Of particular worry is West Antarctica, where most of the bedrock lies below
sea level. That makes the ice sheet on top more vulnerable to warming waters
lapping at its edges. The worry is not entirely theoretical. Scientists have found
algae remains beneath the West Antarctic ice far inland from the present ocean, a
sign that the ice sheet had entirely melted at some time in the last two million
years. But the fossil evidence gives little hint how quickly the melt occurred or its
cause.

Scientists do not have a good sense of the current trends, because until a few
years ago, data came from only a few ground-based weather stations. With
satellites, scientists now keep close watch of changes to Antarctica as they
occur. "We can get images of what happened yesterday on the computer," said
Dr. Rignot. "That changes everything for glaciologists."

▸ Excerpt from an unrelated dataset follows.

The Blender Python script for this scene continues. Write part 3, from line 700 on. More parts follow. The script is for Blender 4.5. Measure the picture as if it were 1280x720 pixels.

In December, Dr. Rignot reported on satellite measurements indicating that the
Pine Island and Thwaites glaciers in West Antarctica were thinning and speeding
up, losing about 36 cubic miles in the last decade. A month later, other
researchers, including Dr. Ian R. Joughin, an engineer at the Jet Propulsion
Laboratory with an office near Dr. Rignot's, reported a change with opposite
effect nearby. Two of the ice streams that flow in the Ross Ice Shelf have
slowed, they said, and that area of Antarctica is gaining mass.

Neither the slowdown in the Ross ice streams nor the speed-up of the Pine Island
and Thwaites glaciers results from climate changes, at least not recent ones. One
Ross ice stream stopped flowing 150 years ago.

Even if the Antarctic warms in coming years, some glaciers will not be affected
for a long time. Ice does not conduct heat well, and a rise of a few degrees in the
air would take thousands of years to affect a glacier base a mile away, where it
could lubricate the flow.

The thinning of the Pine Island and Thwaites glaciers "may be a direct impact of
global warming that happened 20,000 years ago," said Dr. Robert Bindschadler, a
glaciologist at Goddard. "It may be only now that Antarctica is getting around to
its full-fledged response to that."

In Antarctica, climate change sometimes takes its time.